[Start]

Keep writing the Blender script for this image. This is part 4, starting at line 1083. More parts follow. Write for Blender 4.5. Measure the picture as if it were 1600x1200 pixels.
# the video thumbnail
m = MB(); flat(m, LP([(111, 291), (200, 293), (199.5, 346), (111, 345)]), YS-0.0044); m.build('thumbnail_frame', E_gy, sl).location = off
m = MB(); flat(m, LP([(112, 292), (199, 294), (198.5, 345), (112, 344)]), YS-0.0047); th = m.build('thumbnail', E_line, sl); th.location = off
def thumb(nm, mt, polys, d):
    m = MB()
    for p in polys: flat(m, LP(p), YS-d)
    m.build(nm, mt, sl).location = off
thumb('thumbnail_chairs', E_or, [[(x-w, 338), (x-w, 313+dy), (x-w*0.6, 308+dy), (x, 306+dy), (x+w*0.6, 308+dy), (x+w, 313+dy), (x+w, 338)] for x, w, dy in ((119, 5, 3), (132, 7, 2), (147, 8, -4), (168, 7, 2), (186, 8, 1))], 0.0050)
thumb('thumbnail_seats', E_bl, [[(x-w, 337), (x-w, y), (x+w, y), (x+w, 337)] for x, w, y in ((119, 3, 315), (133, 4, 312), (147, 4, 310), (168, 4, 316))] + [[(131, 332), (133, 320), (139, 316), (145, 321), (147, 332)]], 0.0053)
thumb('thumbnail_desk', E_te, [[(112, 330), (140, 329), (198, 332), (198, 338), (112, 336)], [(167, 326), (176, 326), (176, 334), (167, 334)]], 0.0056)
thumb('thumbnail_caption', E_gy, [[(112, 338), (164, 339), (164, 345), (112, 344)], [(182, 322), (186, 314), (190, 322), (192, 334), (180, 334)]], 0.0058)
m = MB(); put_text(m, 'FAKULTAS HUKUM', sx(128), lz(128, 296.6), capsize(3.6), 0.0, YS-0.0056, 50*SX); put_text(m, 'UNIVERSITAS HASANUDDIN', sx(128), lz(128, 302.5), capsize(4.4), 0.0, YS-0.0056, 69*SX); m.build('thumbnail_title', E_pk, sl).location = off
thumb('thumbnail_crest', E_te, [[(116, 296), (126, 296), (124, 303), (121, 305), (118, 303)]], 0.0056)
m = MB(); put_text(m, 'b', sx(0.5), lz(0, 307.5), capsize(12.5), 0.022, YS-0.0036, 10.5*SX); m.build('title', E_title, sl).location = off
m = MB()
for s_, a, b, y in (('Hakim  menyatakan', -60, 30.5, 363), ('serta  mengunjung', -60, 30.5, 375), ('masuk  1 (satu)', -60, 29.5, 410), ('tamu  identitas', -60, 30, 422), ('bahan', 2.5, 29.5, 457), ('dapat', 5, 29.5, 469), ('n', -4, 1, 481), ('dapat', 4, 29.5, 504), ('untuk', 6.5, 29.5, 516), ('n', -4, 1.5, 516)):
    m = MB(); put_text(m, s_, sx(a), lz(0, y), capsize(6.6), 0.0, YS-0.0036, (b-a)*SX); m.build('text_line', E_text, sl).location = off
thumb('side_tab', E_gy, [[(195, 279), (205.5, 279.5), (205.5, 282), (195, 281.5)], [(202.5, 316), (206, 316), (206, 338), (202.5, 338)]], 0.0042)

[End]
[Start]

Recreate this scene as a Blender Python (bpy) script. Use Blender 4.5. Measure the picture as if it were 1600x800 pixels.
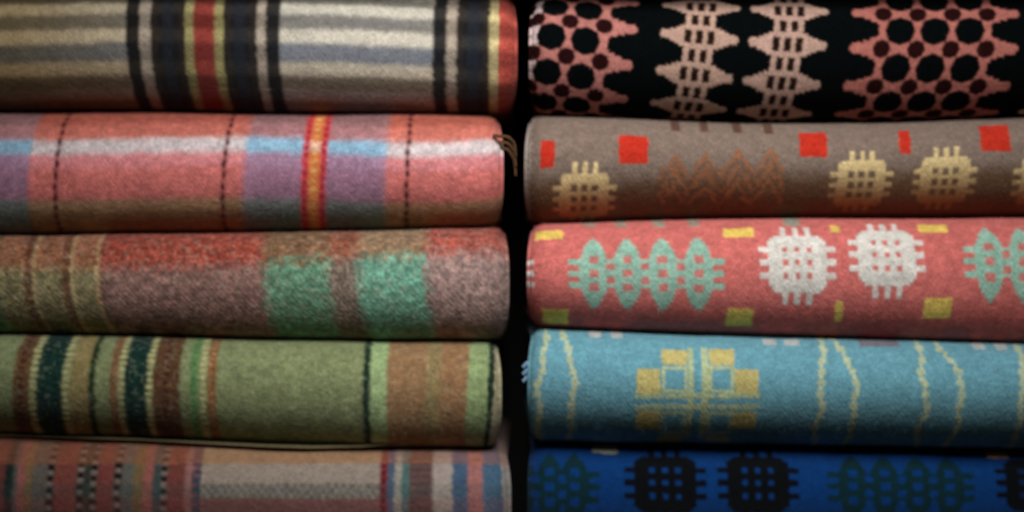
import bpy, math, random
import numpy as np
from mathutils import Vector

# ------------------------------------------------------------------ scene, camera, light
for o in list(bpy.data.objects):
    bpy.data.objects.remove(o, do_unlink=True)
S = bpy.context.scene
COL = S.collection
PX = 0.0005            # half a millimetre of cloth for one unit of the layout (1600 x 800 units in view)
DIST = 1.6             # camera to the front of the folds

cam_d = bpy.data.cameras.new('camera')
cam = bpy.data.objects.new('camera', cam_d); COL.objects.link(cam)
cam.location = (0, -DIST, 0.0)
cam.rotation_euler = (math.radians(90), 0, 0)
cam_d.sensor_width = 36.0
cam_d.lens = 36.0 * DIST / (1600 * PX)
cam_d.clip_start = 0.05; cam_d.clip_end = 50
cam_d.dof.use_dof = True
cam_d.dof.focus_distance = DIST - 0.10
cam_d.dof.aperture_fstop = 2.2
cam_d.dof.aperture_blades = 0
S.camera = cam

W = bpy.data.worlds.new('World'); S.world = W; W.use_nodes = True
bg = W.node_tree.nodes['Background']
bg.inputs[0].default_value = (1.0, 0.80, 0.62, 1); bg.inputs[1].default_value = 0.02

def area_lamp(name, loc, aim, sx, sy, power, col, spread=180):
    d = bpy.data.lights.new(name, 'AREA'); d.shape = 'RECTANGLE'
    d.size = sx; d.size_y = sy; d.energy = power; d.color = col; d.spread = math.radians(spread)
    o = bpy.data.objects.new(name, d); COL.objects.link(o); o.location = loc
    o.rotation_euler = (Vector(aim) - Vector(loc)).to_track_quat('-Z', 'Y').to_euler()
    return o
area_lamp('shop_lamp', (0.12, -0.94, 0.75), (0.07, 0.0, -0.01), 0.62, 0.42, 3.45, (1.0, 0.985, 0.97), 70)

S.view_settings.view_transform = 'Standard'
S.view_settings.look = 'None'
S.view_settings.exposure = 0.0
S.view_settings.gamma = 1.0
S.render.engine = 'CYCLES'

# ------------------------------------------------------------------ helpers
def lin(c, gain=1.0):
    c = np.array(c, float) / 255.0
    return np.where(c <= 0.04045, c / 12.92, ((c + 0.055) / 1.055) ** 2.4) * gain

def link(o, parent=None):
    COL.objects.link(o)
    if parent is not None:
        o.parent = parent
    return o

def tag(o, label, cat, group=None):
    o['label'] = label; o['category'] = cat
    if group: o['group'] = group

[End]
[Start]

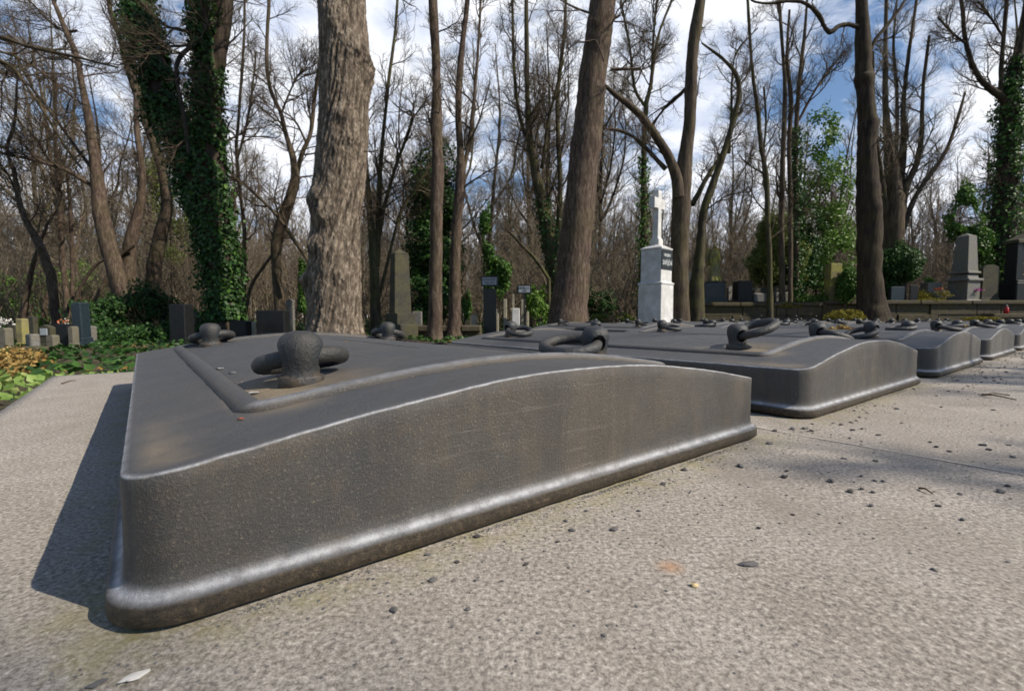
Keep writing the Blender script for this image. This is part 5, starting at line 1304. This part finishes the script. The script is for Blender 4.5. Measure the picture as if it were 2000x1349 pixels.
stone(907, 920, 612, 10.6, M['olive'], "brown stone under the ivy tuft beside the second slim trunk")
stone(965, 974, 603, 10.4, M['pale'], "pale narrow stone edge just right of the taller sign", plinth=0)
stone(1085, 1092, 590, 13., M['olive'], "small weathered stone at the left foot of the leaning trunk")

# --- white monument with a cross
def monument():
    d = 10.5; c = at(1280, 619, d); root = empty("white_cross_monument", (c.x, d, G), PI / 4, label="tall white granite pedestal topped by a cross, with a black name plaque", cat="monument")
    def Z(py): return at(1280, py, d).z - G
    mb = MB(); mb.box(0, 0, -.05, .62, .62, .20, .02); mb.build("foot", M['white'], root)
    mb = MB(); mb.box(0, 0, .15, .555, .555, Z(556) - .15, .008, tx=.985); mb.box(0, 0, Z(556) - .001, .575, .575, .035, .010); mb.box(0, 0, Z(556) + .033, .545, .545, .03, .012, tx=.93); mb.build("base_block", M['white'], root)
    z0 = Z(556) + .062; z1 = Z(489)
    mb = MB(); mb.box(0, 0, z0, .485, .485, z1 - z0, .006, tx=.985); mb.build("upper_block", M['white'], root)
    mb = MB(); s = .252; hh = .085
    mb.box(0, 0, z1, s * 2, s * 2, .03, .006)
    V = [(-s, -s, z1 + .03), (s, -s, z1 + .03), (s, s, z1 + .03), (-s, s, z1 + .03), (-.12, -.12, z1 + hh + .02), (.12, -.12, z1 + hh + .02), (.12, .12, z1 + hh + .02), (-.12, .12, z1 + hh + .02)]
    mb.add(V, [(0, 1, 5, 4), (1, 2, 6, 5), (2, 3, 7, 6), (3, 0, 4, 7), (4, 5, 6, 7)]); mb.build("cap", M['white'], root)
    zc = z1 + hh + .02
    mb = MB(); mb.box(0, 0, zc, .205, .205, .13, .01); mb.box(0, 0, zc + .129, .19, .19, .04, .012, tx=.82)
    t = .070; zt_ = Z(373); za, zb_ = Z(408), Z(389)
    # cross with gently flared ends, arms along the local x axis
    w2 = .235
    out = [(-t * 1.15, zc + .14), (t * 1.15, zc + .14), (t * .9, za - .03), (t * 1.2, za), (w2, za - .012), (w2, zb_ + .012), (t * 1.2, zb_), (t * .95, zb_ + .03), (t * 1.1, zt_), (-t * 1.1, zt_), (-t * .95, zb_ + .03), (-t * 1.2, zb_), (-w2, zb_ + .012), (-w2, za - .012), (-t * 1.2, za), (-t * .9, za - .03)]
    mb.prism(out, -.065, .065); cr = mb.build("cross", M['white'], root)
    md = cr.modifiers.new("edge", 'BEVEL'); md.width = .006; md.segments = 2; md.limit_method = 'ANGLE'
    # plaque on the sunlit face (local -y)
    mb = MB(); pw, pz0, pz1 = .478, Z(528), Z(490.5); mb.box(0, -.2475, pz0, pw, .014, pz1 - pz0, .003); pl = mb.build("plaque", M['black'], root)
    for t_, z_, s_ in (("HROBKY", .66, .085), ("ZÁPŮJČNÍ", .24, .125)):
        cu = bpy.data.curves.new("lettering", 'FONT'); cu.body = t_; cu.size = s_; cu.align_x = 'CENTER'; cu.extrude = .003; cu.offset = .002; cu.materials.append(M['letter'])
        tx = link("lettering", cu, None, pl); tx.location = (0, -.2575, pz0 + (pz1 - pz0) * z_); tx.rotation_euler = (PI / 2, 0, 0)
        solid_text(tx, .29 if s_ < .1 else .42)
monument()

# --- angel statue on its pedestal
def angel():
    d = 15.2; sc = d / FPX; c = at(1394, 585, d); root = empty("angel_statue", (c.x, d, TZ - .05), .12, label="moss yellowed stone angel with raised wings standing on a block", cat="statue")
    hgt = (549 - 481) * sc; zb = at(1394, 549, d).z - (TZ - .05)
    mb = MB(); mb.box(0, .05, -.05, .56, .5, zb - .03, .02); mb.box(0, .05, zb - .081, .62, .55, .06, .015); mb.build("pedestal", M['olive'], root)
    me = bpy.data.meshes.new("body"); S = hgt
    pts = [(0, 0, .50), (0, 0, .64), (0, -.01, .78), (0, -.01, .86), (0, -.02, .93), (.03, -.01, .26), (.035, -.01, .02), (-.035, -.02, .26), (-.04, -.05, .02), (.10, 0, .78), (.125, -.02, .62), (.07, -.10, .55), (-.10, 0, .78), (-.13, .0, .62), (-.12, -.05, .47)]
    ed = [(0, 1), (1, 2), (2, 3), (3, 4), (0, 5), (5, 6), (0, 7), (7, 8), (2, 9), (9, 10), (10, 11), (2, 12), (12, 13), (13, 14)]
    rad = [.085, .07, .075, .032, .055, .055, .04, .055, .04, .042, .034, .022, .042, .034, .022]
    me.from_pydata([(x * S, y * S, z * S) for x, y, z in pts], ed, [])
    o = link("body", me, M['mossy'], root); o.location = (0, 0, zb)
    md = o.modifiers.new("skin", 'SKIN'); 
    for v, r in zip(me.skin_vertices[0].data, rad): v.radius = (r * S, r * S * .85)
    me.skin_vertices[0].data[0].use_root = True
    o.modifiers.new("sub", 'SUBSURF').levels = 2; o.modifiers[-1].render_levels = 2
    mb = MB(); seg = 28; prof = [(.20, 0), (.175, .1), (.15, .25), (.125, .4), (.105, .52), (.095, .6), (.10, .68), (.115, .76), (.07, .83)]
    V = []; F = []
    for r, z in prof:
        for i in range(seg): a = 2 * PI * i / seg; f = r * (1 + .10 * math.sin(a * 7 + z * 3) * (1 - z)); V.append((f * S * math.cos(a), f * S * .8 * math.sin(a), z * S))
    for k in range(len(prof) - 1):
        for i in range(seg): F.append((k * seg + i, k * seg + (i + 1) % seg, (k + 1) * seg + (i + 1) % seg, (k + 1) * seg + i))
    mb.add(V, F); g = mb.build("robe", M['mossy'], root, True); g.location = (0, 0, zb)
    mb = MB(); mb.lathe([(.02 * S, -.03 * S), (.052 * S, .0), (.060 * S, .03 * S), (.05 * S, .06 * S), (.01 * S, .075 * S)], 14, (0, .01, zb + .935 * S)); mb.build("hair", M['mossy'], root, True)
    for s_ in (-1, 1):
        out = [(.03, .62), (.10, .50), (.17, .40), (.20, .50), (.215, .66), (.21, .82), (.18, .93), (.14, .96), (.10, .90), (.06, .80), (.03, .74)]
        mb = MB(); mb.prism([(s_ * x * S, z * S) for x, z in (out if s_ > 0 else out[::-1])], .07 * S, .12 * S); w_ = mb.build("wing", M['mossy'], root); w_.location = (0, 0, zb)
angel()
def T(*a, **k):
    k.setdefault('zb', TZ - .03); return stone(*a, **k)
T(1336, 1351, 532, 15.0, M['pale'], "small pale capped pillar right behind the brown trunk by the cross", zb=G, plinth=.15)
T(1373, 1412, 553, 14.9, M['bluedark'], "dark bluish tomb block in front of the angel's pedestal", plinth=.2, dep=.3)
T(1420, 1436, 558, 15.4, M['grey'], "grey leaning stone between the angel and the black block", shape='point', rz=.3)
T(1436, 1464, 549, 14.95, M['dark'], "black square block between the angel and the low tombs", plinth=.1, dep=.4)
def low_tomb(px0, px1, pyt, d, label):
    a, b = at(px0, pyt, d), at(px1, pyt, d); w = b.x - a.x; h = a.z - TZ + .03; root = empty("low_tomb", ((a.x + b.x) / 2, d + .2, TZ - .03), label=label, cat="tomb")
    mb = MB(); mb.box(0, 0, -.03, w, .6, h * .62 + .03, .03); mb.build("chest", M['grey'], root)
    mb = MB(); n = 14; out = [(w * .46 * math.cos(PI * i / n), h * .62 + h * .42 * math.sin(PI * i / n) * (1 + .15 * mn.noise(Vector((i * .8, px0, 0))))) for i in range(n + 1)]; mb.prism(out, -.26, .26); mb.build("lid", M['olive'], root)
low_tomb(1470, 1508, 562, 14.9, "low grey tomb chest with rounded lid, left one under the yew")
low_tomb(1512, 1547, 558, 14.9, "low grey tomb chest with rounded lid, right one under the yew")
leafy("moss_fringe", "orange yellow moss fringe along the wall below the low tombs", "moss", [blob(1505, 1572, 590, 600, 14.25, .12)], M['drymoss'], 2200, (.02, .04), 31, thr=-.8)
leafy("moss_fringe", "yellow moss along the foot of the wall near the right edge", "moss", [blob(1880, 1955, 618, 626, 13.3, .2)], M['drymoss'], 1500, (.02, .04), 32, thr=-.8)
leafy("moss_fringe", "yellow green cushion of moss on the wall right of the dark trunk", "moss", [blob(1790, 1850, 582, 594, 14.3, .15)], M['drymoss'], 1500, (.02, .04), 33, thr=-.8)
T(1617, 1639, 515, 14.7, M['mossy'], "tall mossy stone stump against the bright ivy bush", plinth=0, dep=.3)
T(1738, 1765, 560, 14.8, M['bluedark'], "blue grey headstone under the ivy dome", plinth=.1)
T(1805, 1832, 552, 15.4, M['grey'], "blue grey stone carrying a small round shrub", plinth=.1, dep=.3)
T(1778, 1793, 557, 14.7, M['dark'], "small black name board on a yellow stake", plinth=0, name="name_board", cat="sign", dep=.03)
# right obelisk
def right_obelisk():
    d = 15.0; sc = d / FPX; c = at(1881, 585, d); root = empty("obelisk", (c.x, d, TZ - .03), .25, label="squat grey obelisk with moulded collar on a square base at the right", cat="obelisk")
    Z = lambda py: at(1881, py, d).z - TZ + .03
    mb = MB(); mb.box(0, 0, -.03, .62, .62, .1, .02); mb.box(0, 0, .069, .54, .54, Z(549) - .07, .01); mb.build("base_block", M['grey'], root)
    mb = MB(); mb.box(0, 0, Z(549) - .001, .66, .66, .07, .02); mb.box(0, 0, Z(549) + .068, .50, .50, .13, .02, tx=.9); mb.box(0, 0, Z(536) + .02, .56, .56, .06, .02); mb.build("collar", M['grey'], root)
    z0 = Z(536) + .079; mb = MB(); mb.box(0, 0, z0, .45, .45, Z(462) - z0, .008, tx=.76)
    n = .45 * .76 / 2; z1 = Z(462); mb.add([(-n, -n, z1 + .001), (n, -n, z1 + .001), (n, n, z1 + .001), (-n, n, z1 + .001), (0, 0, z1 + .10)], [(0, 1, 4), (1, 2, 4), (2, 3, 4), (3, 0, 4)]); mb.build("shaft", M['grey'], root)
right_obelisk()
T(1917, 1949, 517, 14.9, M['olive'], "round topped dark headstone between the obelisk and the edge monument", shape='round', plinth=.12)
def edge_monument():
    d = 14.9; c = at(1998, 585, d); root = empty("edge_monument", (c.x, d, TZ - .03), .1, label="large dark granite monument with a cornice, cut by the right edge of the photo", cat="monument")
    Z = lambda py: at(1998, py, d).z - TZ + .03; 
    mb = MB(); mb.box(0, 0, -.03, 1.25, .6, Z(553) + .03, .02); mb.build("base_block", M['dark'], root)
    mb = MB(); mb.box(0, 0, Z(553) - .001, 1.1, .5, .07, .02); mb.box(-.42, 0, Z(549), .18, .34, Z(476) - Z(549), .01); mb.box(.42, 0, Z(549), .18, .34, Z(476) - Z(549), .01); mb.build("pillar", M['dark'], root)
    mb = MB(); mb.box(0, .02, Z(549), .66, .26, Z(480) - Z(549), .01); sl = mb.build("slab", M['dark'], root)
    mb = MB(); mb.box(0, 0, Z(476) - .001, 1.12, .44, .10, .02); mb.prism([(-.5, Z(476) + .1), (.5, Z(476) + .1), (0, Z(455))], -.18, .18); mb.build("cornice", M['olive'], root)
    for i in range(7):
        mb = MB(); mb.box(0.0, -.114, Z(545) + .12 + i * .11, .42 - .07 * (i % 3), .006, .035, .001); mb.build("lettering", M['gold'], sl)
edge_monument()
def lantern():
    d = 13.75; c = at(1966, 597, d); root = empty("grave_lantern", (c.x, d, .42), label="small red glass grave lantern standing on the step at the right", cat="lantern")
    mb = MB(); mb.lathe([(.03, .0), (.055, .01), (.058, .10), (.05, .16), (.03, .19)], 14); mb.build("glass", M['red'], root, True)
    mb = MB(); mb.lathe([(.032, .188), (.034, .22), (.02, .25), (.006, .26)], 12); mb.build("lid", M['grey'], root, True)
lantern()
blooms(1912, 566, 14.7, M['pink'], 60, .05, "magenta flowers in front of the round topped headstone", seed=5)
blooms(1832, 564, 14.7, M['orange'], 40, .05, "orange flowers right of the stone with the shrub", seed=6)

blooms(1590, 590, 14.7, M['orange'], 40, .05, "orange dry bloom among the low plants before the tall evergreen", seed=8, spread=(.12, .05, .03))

[End]

(YOUR TASK):
Copy each line of the records containing the string "picture".

(TASK ANSWER):
Keep writing the Blender script for this image. This is part 4, starting at line 1083. More parts follow. Write for Blender 4.5. Measure the picture as if it were 1600x1200 pixels.
Recreate this scene as a Blender Python (bpy) script. Use Blender 4.5. Measure the picture as if it were 1600x800 pixels.
Keep writing the Blender script for this image. This is part 5, starting at line 1304. This part finishes the script. The script is for Blender 4.5. Measure the picture as if it were 2000x1349 pixels.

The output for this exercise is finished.